Commons vote could derail News Corp's BSkyB bid

News Corporation’s bid to gain full control of BSkyB could be derailed after Labour leader Ed Miliband announced plans to hold a Commons vote on whether the takeover decision should be delayed until the criminal investigation into the News of the World is completed.

News Corp, which also owns The Sun and The Times newspapers in the UK, wants to buy the remaining 61% of shares in the company it does not already own.

On 30 June Culture Secretary Jeremy Hunt agreed to beefed-up proposals that would see the Sky News station hived off and run as an independent company, to allay fears the deal would give Murdoch’s Rupert Murdoch’s News Corp too much control of the media.

Since then the company has rocked by the phone-hacking crisis which has resulted in the closure of the NoW and the arrest of former editor Andy Coulson, raising questions over whether Murdoch can be considered a ‘fit and proper’owner.

Speaking on BBC 1’s Andrew Marr show today, Miliband said: ‘He [Cameron] has got to understand that when the public have seen the disgusting revelations that we have seen this week, the idea that this organisation, which engaged in these terrible practices, should be allowed to take over BSkyB, to get that 100% stake, without the criminal investigation having been completed and on the basis of assurances from that self-same organisation – frankly that just won’t wash with the public.”

A consultation on News Corp’s bid ended on 1 July, but after receiving more than 100,000 responses to the proposals Culture Secretary Jeremy Hunt said it could be months before a decision is made.

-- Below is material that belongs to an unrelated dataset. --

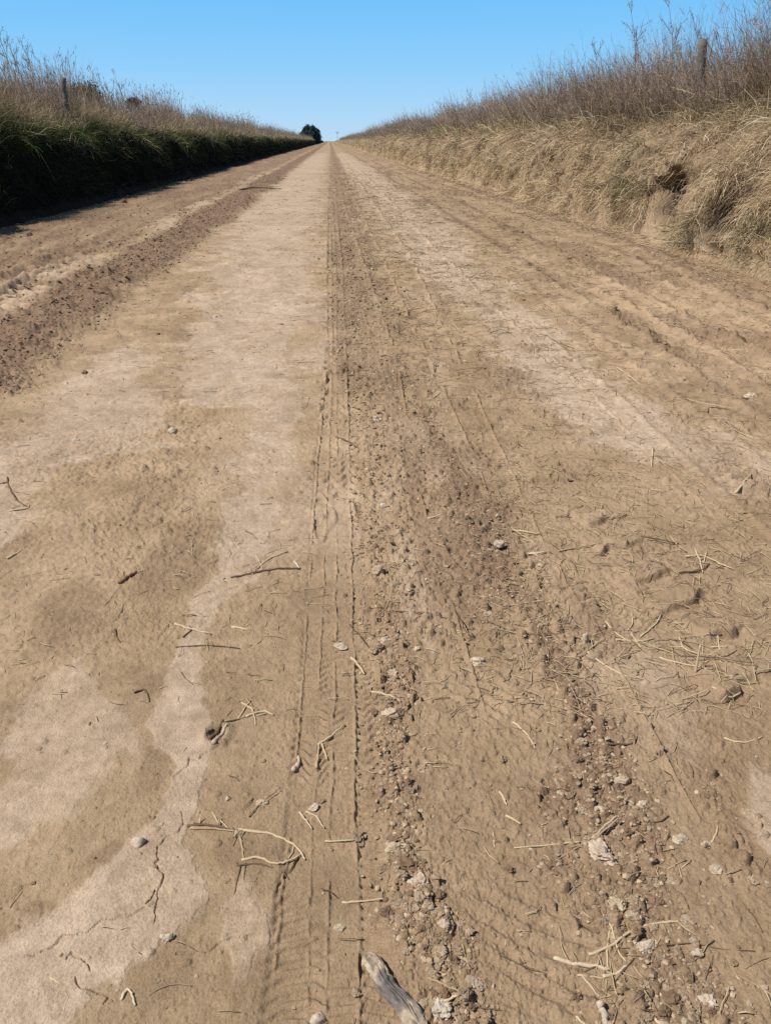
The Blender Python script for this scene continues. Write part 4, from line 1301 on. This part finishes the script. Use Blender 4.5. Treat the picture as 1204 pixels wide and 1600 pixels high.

“I say this to the Prime Minister candidly: I hope, over the next 72 hours, I hope he changes his position on this because I don’t want to have to force this to a vote,” said Miliband, who is calling for the decision to go before the Competition Commission.

Meanwhile, Miliband also denied claims that his strategy director Tom Baldwin – a former journalist at The Times – had been involved in any wrongdoing after Tory party donor Lord Ashcroft alleged he had asked a private investigator to obtain information about his bank account.

‘People are trying to make a comparison between Andy Coulson, who resigned from the News of the World over phone hacking of the Royal Family, and Tom Baldwin, who works for me,’said Miliband.

“I think this is ridiculous, let me just explain why. Tom Baldwin was engaged in The Times newspaper including an investigation of Michael Ashcroft, about whom there was massive public interest.”

Miliband said that Baldwin ‘absolutely’denied Ashcroft’s allegations.

He continued: “And I have to say that this is pretty desperate stuff because the Prime Minister must answer the real questions at the heart of this affair – about his error of judgment in hiring Andy Coulson and the mounting evidence there now is about the warnings that were given to him before he brought Andy Coulson into the heart of the Government machine.”

According the The Guardian, Miliband will lay the motion tomorrow and the debate and vote will be held on Wednesday.